* **Aim of the exercise**: Give back an exact copy of the lines from the start of the material through the line bearing "from mathutils import Vector, Matrix". Include both ends and nothing else.

* **Provided material**:

◆ ◆ ◆

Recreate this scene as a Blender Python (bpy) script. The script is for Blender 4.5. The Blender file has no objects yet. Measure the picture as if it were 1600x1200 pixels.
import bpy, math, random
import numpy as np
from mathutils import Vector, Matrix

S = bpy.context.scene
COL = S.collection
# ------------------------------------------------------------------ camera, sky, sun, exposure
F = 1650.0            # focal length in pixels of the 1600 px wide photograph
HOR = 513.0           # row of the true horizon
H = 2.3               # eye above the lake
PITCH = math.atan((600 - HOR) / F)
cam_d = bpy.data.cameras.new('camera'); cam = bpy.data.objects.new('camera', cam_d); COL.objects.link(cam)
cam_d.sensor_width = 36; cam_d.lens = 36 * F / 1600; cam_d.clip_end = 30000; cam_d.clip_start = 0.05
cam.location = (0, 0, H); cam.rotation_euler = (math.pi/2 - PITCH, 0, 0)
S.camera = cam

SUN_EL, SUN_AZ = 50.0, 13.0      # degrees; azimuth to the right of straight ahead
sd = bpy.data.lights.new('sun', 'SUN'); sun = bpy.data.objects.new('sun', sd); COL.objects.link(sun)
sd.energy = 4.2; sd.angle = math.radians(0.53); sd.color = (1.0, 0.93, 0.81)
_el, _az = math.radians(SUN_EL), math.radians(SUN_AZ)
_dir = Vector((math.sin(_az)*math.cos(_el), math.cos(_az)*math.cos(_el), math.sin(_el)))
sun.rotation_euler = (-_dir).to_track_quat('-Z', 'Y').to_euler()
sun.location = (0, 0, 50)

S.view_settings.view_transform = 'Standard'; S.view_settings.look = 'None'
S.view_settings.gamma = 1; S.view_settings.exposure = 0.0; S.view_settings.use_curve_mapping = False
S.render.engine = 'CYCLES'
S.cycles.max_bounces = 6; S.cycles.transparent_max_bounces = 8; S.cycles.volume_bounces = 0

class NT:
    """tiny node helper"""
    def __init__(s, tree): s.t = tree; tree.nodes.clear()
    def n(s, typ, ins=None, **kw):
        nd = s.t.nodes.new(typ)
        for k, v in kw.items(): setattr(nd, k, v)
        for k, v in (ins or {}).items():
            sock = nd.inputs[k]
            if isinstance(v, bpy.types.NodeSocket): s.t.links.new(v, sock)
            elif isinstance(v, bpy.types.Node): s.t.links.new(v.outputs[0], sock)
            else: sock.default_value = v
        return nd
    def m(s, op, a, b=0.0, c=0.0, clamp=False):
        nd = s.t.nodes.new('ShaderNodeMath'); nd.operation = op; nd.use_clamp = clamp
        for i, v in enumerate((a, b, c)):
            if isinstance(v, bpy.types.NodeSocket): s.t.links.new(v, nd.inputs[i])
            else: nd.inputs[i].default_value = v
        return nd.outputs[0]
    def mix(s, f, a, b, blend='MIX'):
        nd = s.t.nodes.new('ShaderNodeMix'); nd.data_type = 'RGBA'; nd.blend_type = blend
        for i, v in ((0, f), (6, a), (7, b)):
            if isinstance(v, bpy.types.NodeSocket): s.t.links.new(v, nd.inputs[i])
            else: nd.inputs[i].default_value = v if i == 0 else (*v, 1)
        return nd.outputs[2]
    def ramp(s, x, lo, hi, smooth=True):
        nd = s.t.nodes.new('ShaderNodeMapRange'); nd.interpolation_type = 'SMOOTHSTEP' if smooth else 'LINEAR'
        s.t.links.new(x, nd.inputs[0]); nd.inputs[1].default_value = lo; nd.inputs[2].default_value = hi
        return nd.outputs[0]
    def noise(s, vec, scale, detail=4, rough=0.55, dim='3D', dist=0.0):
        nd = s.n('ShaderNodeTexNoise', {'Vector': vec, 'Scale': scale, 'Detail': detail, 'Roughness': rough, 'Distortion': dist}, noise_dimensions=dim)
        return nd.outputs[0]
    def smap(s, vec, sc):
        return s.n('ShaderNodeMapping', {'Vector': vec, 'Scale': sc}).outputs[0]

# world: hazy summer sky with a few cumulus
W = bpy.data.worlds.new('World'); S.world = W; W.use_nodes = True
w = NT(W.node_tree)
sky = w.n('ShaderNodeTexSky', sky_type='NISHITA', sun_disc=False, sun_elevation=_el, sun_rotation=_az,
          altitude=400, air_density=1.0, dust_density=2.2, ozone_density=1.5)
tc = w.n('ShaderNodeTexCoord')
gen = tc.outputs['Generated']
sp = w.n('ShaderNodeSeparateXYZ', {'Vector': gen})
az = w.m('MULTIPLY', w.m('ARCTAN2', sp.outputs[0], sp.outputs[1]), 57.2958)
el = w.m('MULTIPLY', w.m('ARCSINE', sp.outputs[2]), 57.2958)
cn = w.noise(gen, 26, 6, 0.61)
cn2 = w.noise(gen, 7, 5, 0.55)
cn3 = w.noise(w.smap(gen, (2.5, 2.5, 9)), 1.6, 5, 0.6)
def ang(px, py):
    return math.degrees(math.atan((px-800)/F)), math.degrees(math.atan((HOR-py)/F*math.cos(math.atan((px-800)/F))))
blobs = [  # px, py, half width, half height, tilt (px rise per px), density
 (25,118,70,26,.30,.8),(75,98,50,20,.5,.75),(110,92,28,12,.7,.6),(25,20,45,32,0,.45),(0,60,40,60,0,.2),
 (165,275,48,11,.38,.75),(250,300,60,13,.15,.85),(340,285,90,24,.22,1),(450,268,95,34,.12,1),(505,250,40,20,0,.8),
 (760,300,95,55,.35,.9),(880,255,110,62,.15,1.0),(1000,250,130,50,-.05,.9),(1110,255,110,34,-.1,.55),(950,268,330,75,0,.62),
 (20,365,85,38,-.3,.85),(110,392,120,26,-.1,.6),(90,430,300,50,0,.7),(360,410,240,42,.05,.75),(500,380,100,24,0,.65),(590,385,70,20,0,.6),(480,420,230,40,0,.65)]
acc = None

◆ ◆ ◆

* **Task answer**:
Recreate this scene as a Blender Python (bpy) script. The script is for Blender 4.5. The Blender file has no objects yet. Measure the picture as if it were 1600x1200 pixels.
import bpy, math, random
import numpy as np
from mathutils import Vector, Matrix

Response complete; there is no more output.